Davide torna nel quartiere antico di Bratislava ‘meritava una seconda visita, per quanto è bello’

Il viaggio di Davide sta per terminare. Il centro di Bratislavia meritava una seconda visita. Presto il ritorno a casa per la festa del paese.

Passeggiando nelle strade animate e colorate pensavo più a controllare il telefono che a osservare gli edifici, comprovavo il calendario e cercavo di perfezionare l’arrivo a casa, quale giorno precisamente e quali fermate intermedie, perché tra qualche giorno inizierà la festa patronale del mio paese, un’occasione perfetta per rivedere tutte quelle persone che mi hanno scritto chiedendomi informazioni, ma anche coloro che pensavo ogni qual volta rimuginavo sulle mie radici; mancavano pochi giorni e sentivo crescere dentro di me l’entusiasmo di terminare l’avventura e di trascorrere qualche settimana coccolato dalla mia terra e da chi mi vuole bene.

Ho deciso, oggi, di sacrificare la tappa di Monaco di Baviera, dove mi sarei dovuto vedere con mio fratello, ma gli impegni universitari glielo hanno impedito e, non potendomi raggiungere, tanto vale recuperare un giorno e svoltare verso sud dopo Salisburgo, fermandomi a Bologna, a casa di mio zio, una sola notte, giusto il tempo di dormire otto ore e di abituarmi all’aria italiana.

A zonzo nel centro

La mattinata è trascorsa ripercorrendo le stesse strade di ieri, quindi abbastanza piatta, sicché nel pomeriggio volevo inventarmi qualcosa di differente, giusto per muovere il giorno, come per esempio visitare qualche luogo fuori dal centro, senza allontanarmi molto che domattina dovrò ritornarci per prendere lo stesso ragazzo che ho accompagnato da Budapest a qui, anche lui è diretto a Vienna.

A pochi chilometri vi era lo Slavín, il gigantesco mausoleo dedicato alle vittime sovietiche della seconda guerra mondiale; non a tutte le vittime, ma solo a quelle sovietiche, che non dobbiamo dimenticarci hanno liberato la Slovacchia dal Nazismo.

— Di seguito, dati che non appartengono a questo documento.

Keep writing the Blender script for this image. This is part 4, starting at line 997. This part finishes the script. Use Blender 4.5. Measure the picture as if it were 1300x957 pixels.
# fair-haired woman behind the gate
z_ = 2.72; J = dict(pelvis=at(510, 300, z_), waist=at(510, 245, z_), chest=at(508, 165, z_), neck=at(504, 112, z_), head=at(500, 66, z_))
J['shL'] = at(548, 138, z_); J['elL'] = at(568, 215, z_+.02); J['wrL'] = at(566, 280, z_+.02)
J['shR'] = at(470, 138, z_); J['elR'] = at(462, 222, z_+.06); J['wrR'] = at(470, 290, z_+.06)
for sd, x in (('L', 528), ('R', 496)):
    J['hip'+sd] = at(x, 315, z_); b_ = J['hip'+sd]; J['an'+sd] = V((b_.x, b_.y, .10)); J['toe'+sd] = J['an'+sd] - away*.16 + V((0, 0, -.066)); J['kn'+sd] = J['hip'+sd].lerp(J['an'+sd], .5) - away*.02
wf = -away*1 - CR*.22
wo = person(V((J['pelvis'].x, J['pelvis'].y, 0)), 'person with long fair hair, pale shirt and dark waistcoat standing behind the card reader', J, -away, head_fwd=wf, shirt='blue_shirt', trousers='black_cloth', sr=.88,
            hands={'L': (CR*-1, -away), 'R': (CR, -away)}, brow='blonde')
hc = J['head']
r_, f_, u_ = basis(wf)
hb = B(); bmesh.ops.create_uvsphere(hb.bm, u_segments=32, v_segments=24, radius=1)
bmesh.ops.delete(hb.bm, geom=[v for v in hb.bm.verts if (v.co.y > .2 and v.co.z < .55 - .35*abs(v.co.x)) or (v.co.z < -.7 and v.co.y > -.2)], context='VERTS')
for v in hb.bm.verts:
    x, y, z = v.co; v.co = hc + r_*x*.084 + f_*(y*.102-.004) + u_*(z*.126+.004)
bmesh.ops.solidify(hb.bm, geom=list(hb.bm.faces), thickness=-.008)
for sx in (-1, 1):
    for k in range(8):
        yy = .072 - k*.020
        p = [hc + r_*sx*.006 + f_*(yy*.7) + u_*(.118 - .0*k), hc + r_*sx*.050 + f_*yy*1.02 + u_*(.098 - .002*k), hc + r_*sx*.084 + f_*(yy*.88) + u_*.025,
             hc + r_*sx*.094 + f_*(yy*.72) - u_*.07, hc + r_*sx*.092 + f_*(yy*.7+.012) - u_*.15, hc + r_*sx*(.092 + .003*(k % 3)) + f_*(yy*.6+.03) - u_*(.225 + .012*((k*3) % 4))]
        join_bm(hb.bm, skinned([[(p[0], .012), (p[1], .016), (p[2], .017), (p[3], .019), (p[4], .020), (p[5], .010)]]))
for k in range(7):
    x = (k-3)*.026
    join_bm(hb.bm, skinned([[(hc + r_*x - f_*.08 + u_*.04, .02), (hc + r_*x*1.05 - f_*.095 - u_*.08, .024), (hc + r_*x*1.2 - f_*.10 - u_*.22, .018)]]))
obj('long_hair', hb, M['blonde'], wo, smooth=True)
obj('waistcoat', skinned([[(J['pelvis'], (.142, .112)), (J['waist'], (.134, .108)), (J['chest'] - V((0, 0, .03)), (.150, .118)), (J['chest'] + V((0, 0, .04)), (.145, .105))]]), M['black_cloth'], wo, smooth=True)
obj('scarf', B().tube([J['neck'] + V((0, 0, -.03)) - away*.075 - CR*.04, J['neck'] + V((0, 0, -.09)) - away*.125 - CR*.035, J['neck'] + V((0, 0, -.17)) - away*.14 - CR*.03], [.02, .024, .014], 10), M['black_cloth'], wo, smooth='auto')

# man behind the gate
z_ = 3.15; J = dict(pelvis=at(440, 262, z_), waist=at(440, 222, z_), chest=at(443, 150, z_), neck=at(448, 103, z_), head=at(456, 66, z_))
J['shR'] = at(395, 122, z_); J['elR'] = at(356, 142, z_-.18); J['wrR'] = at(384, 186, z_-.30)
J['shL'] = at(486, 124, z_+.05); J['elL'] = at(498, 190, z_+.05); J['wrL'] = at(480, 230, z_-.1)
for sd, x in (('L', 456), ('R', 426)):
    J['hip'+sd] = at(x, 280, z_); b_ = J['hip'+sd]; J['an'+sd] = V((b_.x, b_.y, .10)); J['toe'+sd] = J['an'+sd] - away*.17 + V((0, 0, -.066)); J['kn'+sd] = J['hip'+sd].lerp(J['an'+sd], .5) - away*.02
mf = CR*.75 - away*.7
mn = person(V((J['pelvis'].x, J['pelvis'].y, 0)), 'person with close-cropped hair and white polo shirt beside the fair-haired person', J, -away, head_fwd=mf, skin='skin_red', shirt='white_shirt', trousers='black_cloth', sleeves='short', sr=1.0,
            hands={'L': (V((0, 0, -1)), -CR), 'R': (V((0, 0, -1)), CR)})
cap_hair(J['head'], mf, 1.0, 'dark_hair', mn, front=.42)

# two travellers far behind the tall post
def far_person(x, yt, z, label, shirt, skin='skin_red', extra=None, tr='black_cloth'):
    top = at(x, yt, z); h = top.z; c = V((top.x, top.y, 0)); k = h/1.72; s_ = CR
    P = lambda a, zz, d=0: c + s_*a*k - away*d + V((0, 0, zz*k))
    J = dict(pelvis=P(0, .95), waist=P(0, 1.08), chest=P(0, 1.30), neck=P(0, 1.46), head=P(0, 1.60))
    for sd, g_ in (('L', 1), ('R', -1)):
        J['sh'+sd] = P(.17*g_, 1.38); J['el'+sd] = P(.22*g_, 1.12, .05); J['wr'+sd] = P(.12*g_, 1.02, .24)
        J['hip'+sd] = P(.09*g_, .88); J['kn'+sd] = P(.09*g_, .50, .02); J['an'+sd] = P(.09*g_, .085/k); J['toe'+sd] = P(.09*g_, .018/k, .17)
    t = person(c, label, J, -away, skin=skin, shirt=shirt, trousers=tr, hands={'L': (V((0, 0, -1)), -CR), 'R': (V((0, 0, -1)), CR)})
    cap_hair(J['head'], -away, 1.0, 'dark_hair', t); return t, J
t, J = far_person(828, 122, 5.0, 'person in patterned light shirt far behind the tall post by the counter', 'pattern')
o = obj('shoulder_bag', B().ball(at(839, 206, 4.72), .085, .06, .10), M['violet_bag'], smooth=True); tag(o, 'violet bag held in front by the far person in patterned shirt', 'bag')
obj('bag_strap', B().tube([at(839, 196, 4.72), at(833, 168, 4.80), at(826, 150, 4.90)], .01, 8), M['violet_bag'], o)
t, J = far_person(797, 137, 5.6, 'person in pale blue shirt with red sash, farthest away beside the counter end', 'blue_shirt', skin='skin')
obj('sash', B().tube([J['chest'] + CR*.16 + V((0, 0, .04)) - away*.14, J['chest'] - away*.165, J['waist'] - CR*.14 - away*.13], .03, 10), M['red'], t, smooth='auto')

Solo visitando queste Nazioni dell’Est ci si può rendere conto di cosa significhi che il mondo fosse diviso, un tempo, tra Stati Uniti e Russia, di cosa significhi che all’incirca trenta nazioni fossero sotto l’influenza sovietica.

Si nota subito una differenza tra la nostra area e quella orientale: mentre nel blocco occidentale, le nazioni che aderirono al Patto Atlantico sono rimaste abbastanza indipendenti, chi si unì al Patto di Varsavia fu di fatto dominato dall’URSS, in modo diretto o indiretto, ma ogni persona era portata a conoscere il russo.

Visitare i paesi come la Slovacchia, ma anche come l’Armenia, la Georgia, persino la Bulgaria, è un’esperienza che consiglio caldamente, perché abbiamo tutti gli strumenti per vivere la storia, oltre che per studiarla.

Avevo ancora tempo e un po’ più lontano mi aspettava un castello semi diroccato, chiamato “Devín”, le cui recensioni, in quanto attrazione, erano ottime. Aveva una storia bizzarra, sia perché costruito nella giunzione di due fiumi, il Morava e ovviamente il Danubio, sia perché alla costruzione venne annessa una chiesa, sia perché per decorare questa chiesa vennero chiamati dei pittori italiani.

C’è una parte di Italia dappertutto

Ripeto e ripeto ancora, c’è una parte di Italia dappertutto; è un dato di fatto, non una presunzione. Un altro dato di fatto è che le visite al castello erano terminate e non mi hanno lasciato entrare; tanto valeva, prima di ritornare in centro, di fermarmi a osservare quel paesaggio così originale e così rilassante; mi trovavo in territorio slovacco, ma al di là del Danubio, a trenta metri, era già Austria, che avrei toccato domani, e 50 chilometri più a sinistra vi era l’Ungheria.

Mi sorprendo di come la geografia, quella materia che si studia a scuola e sui libri, che la si applica sulle cartine e con il GPS, la stia vivendo sulla mia pelle; il pensiero che io sia all’interno del mondo reale mi rende felice, mi lascia un brivido di importanza e di appartenenza alla civiltà, a quel mondo che non è solo astratto, così grande e sconnesso, ma è a misura d’uomo, tanto da relativizzare le distanze e poterlo percorrere in auto, imparare le reali dimensioni delle Nazioni, la difficoltà delle montagne, la spettacolarità dei laghi, l’enormità degli oceani, l’incanto degli arcobaleni, la perplessità davanti alla povertà di alcuni sobborghi accanto a quelli ricchi e moderni.

Domani toccherò Vienna, quasi non ci credo! Sento già il profumo del buon caffè di casa.